Hifter is also unpopular among the country's federalists, who, unlike the general, believe Libya should separated into constituent states. This is problematic because a military intervention against the Islamic State would necessarily involve support from the Petroleum Facilities Guard, which protects export terminals around As Sidra, Ras Lanuf, Marsa el Brega and Zueitina. The Petroleum Facilities Guard is led by Ibrahim Jadhran, a staunch federalist who has clashed with Hifter in the past. Jadhran controls Libya's central oil ports and thus determines which of Libya's national oil companies can move their oil to market, giving him considerable political power. Western military support for Petroleum Facilities Guard supporters could give Jadhran even more influence over the unity government's national oil company contracts and its revenue distribution. Put simply, the two leaders will struggle to work together, as will all the other groups that possess a vested interest in Libya's future.

Narrow Parameters

Even if all of Libya's militias were willing to unite, several other factors will prevent them from becoming a viable military. First, foreign resources such as money, equipment and training will necessarily change the country's balance of power. Newly strengthened militias, for example, may choose to battle their traditional rivals. This kind of shake-up could create new bids for power in opposition to the fledgling unity government.

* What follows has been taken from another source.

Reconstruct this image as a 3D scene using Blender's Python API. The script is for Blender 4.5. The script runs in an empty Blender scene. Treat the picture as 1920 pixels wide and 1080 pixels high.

Second, foreign governments will have a hard time deciding which groups they will back, especially when a lot of those groups practice jihadism. While virtually every group in Libya can agree to rid the country of the Islamic State, they cannot agree on the status of al Qaeda-aligned groups such as Ansar al-Sharia, the Mujahideen Shura Council in Darnah and the Benghazi Revolutionaries Shura Council. Granted, these groups have been effective in combating the Islamic State, but the West will nonetheless have a hard time justifying arming and training them. As conflicts in Syria and Afghanistan show, however, arming, training and funding these kinds of groups is, to a degree, inevitable. Backing any group or groups will be an even more daunting task considering Hifter's intransigent view on virtually all Islamist militias. In turn, the political entities these militias back could be forced to withdraw their support from the unity government.
Last, a foreign military operation against the Islamic State will damage Libya's oil and natural gas sector — the government's sole reliable source of revenue. To realize its hydrocarbons potential, Libya needs strong, functional institutions such as major national oil companies and the Central Bank of Libya, and their survival depends largely on the security forces that protect them, namely the Petroleum Facilities Guard. But that introduces the very problem international coalition members want to avoid: inciting a conflict between rival powers.
The prospects of success, even within the narrow parameters of the impending intervention, seem low.